▸ **Given task**: All of the data should be repeated exactly; pictures are not part of the copy.

** Start Source data **

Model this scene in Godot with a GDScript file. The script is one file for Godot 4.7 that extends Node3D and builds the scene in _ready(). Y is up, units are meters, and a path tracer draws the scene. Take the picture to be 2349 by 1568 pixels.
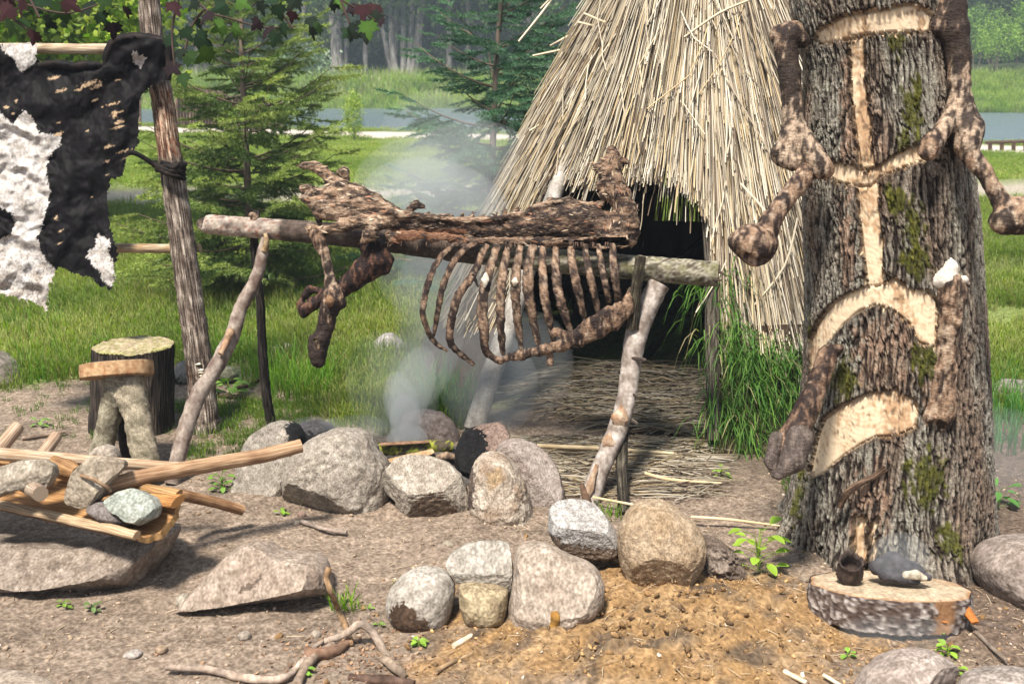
extends Node3D

# ---------------------------------------------------------------- where things stand
const TILT := 0.2530727
const FOC := 2486.0
const EYE := Vector3(0.0, 1.65, 0.0)
var AHEAD := Vector3(0, -sin(TILT), -cos(TILT))
var UPW := Vector3(0, cos(TILT), -sin(TILT))

func P(px: float, py: float, d: float) -> Vector3:
	return EYE + AHEAD * d + Vector3.RIGHT * ((px - 1174.5) / FOC * d) - UPW * ((py - 784.0) / FOC * d)

func G(px: float, py: float, h := 0.0) -> Vector3:
	return P(px, py, (1.65 - h) / (sin(TILT) + (py - 784.0) / FOC * cos(TILT)))

func gd(py: float, h := 0.0) -> float:
	return (1.65 - h) / (sin(TILT) + (py - 784.0) / FOC * cos(TILT))

func flat_list(a: Array) -> PackedVector2Array:
	var o := PackedVector2Array()
	for i in range(0, a.size(), 2):
		o.append(Vector2(a[i], a[i + 1]))
	return o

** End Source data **

▸ **Solved exercise**:
Model this scene in Godot with a GDScript file. The script is one file for Godot 4.7 that extends Node3D and builds the scene in _ready(). Y is up, units are meters, and a path tracer draws the scene. Take the picture to be 2349 by 1568 pixels.
extends Node3D

# ---------------------------------------------------------------- where things stand
const TILT := 0.2530727
const FOC := 2486.0
const EYE := Vector3(0.0, 1.65, 0.0)
var AHEAD := Vector3(0, -sin(TILT), -cos(TILT))
var UPW := Vector3(0, cos(TILT), -sin(TILT))

func P(px: float, py: float, d: float) -> Vector3:
	return EYE + AHEAD * d + Vector3.RIGHT * ((px - 1174.5) / FOC * d) - UPW * ((py - 784.0) / FOC * d)

func G(px: float, py: float, h := 0.0) -> Vector3:
	return P(px, py, (1.65 - h) / (sin(TILT) + (py - 784.0) / FOC * cos(TILT)))

func gd(py: float, h := 0.0) -> float:
	return (1.65 - h) / (sin(TILT) + (py - 784.0) / FOC * cos(TILT))

func flat_list(a: Array) -> PackedVector2Array:
	var o := PackedVector2Array()
	for i in range(0, a.size(), 2):
		o.append(Vector2(a[i], a[i + 1]))
	return o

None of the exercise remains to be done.